政府の想定より“18年”早い出生率の下落

妊娠届け出数や婚姻件数の減少からして、2021年の出生数の激減は間違いないが、どれぐらいの水準まで落ち込むのだろうか。

河合雅司『未来のドリル コロナが見せた日本の弱点』(講談社現代新書)

コロナ禍の影響をさほど受けなかった2020年が過去最少を更新して84万832人になったことを踏まえれば、80万人割れは確実視されるところだ。合計特殊出生率も前年より0.02ポイント下がり、1.34となった。厚労省の人口動態統計月報(概数)によれば、2020年は婚姻件数も、前年と比べて12.3%下落した。

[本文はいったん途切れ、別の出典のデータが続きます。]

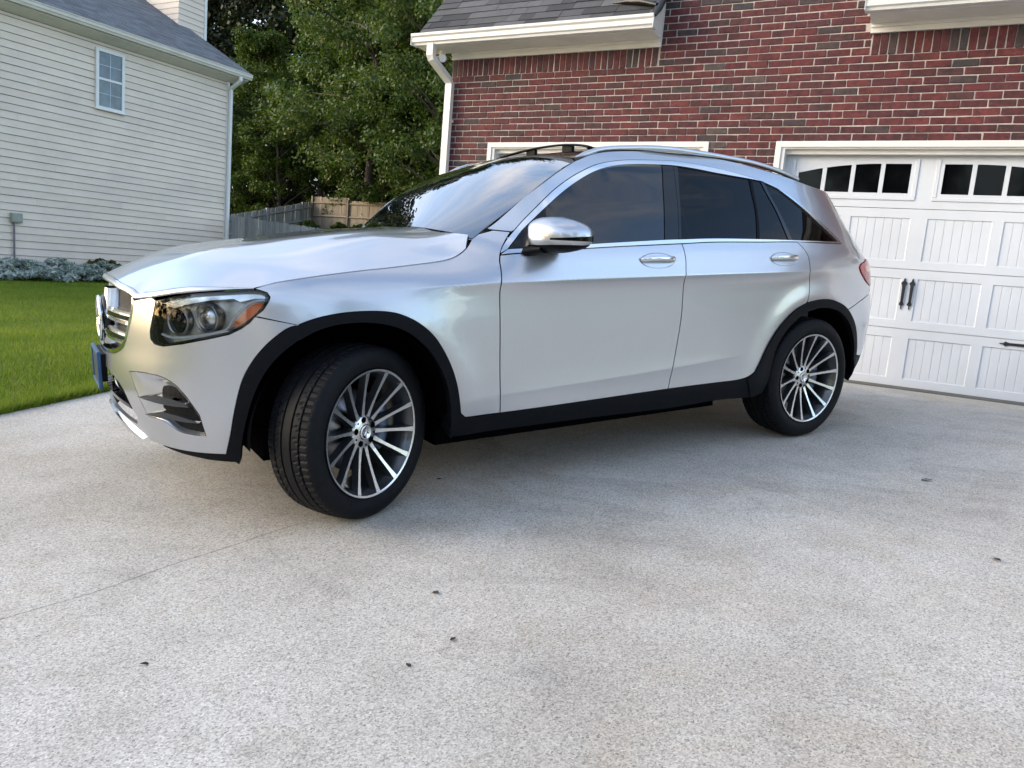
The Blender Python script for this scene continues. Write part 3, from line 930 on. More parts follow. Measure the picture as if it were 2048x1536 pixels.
fence((-28.4, 30.0), (-19.0, 30.0), 3.72, 3.15, 1.9, M['fence_tan'], 'tan board fence with posts and rails at the foot of the trees', back=True, step=4)

# ------------------------------------------------------------------ foliage
def leaf_cloud(name, clusters, per, size, seed, mat, droop=.2, elong=1.0):
    r = np.random.default_rng(seed)
    cs = np.array(clusters)          # x y z radius
    n = len(cs)*per
    ci = np.repeat(np.arange(len(cs)), per)
    d = r.normal(0, 1, (n, 3)); d /= np.linalg.norm(d, axis=1, keepdims=True)
    rad = cs[ci, 3]*(r.uniform(0, 1, n)**.45)
    P = cs[ci, :3]+d*rad[:, None]*np.array([1, 1, .62])
    P[:, 2] -= droop*rad*r.uniform(0, 1, n)
    nrm_ = d*.6+np.array([0, 0, .55])+r.normal(0, .55, (n, 3)); nrm_ /= np.linalg.norm(nrm_, axis=1, keepdims=True)
    t = np.cross(nrm_, r.normal(0, 1, (n, 3))); t /= np.linalg.norm(t, axis=1, keepdims=True)
    b = np.cross(nrm_, t)
    s = size*r.uniform(.55, 1.25, n)[:, None]
    V = np.zeros((n, 4, 3))
    V[:, 0] = P-t*s*elong*.6; V[:, 1] = P+b*s*.36-nrm_*s*.08; V[:, 2] = P+t*s*elong*.6; V[:, 3] = P-b*s*.36-nrm_*s*.08
    me = bpy.data.meshes.new(name)
    me.vertices.add(4*n); me.loops.add(4*n); me.polygons.add(n)
    me.vertices.foreach_set('co', V.reshape(-1))
    me.loops.foreach_set('vertex_index', np.arange(4*n, dtype=np.int32))
    me.polygons.foreach_set('loop_start', np.arange(0, 4*n, 4, dtype=np.int32))
    me.update(calc_edges=True); me.materials.append(mat)
    return me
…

もし、これに比例して妊娠件数が1割下落すれば、2021年の年間出生数は75万人程度にまで減る可能性が出てくる。速報値では2021年1〜3月の出生数は、「コロナ前」だった前年同期比9.2%の激減である。

社人研は75万人となる時期を2039年と予想していた。18年も早い到達が現実となったら、2021年は「ベビーショック元年」として、長く歴史に刻まれることとなる。人口減少対策のための「残り時間」を一気に使い果たしてしまうようなものだ。

2022年の70万人割れが視野に

問題はこれで終わらない。出生数の減少は2022年以降も加速を続けそうだからだ。2021年1~3月の婚姻件数は、前年同期間比5.9%減と下落に歯止めがかかっていない。雇用情勢は悪化しており、前年より1割近い減少となったら、2022年の年間出生数は70万人割れが視野に入ってくる。それは2040年代半ばに達すると見られていた水準だ。日本社会は急降下で縮むこととなる。

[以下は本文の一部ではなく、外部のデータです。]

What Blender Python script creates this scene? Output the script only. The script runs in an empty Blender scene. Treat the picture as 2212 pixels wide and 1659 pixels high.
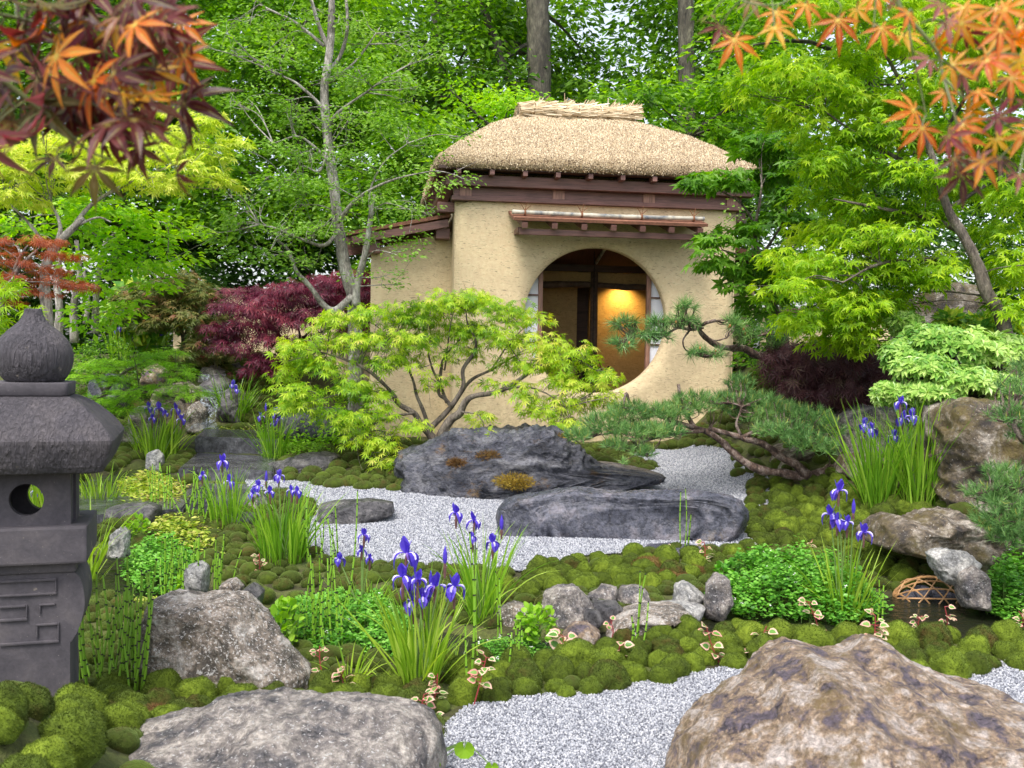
import bpy, bmesh, math, random
import numpy as np
from mathutils import Vector, Matrix
random.seed(7); RNG = np.random.default_rng(11)
SC = bpy.context.scene
COL = SC.collection
R = math.radians
# ------------------------------------------------------------------ camera
EYE, PITCH, ROLL = 1.35, R(2.1), R(1.0)
FPX = 2150.0                       # focal length in pixels of a 2211 px wide picture
def cam_basis():
    f = np.array([0, math.cos(PITCH), -math.sin(PITCH)]); r = np.array([1., 0, 0]); u = np.cross(r, f)
    c, s = math.cos(ROLL), math.sin(ROLL)
    return f, c*r+s*u, -s*r+c*u
CF, CR, CU = cam_basis()
cd = bpy.data.cameras.new('camera'); cam = bpy.data.objects.new('camera', cd); COL.objects.link(cam)
SC.camera = cam
cd.sensor_width = 36; cd.lens = 36*FPX/2211; cd.clip_start = .05; cd.clip_end = 500
cd.dof.use_dof = True; cd.dof.focus_distance = 7.5; cd.dof.aperture_fstop = 9.0
cam.matrix_world = Matrix(((CR[0], CU[0], -CF[0], 0), (CR[1], CU[1], -CF[1], 0), (CR[2], CU[2], -CF[2], EYE), (0, 0, 0, 1)))
# ------------------------------------------------------------------ world, sun, exposure
SUN_EL, SUN_AZ = R(58), R(200)
w = bpy.data.worlds.new('World'); SC.world = w; w.use_nodes = True
nt = w.node_tree; nt.nodes.clear()
wo = nt.nodes.new('ShaderNodeOutputWorld'); bg = nt.nodes.new('ShaderNodeBackground'); sk = nt.nodes.new('ShaderNodeTexSky')
sk.sky_type = 'NISHITA'; sk.sun_disc = False; sk.sun_elevation = SUN_EL; sk.sun_rotation = SUN_AZ
sk.dust_density = 3.0; sk.air_density = 1.0
hs = nt.nodes.new('ShaderNodeHueSaturation'); hs.inputs['Saturation'].default_value = .45; hs.inputs['Value'].default_value = 1.35
nt.links.new(sk.outputs[0], hs.inputs['Color']); nt.links.new(hs.outputs[0], bg.inputs[0])
bg.inputs[1].default_value = .15; nt.links.new(bg.outputs[0], wo.inputs[0])
sl = bpy.data.lights.new('sun', 'SUN'); sun = bpy.data.objects.new('sun', sl); COL.objects.link(sun)
sl.energy = 2.0; sl.angle = R(16); sl.color = (1, .95, .88)
sd = Vector((math.sin(SUN_AZ)*math.cos(SUN_EL), math.cos(SUN_AZ)*math.cos(SUN_EL), math.sin(SUN_EL)))
sun.rotation_euler = sd.to_track_quat('Z', 'Y').to_euler()
SC.view_settings.view_transform = 'Standard'; SC.view_settings.look = 'None'
SC.view_settings.exposure = .72; SC.view_settings.gamma = 1
# ------------------------------------------------------------------ helpers
def ray(px, py): return CF + CR*(px-1105.5)/FPX - CU*(py-829.5)/FPX
CAMP = np.array([0, 0, EYE])
def P(px, py, d):
    r = ray(px, py); return CAMP + r*d/r[1]
def sstep(a, b, x):
    t = np.clip((x-a)/(b-a), 0, 1); return t*t*(3-2*t)
def gauss(x, y, cx, cy, sx, sy): return np.exp(-((x-cx)/sx)**2-((y-cy)/sy)**2)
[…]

結婚や妊娠は、個々人の価値観に基づく極めてセンシティブな問題であり、とりわけ「タイミング」が重要である。コロナ禍が収束すれば観光需要などが爆発的に増えることが予想されるが、結婚や妊娠に関しては“ため込んでいた需要”が一気に放出されるようにはならない。

結婚ブームや出産のブームが起きるわけではないのだ。

コロナ禍で“新たな出会い”さえ奪われている

新型コロナ感染症は、人間関係の中で“最も濃厚な関係”を築かなければならない恋愛を難しくする。初めて出会った男女が恋人関係に発展するのに、マスクにソーシャルディスタンスでは無粋であろう。テレワークでは直接の出会いそのものがなくなる。

社人研の「第15回出生動向基本調査」(2015年)によれば、平均交際期間は4.34年だ。今後数年は、「コロナ前」から交際していたカップルが結婚する時期を迎えるが、問題はその後だ。出会いや“最も濃厚な関係”を築く機会を奪われる期間が長期化したら、婚姻件数どころかカップルそのものが激減しかねない。

コロナ禍は収束の目途が立っていない。社会ストレスがかかる状況でセックスレスの傾向が続き、婚姻件数の下落傾向に歯止めがかからなければ、出生数は墜落するように減ってしまう。日本社会は壊滅的な打撃を免れ得なくなるだろう。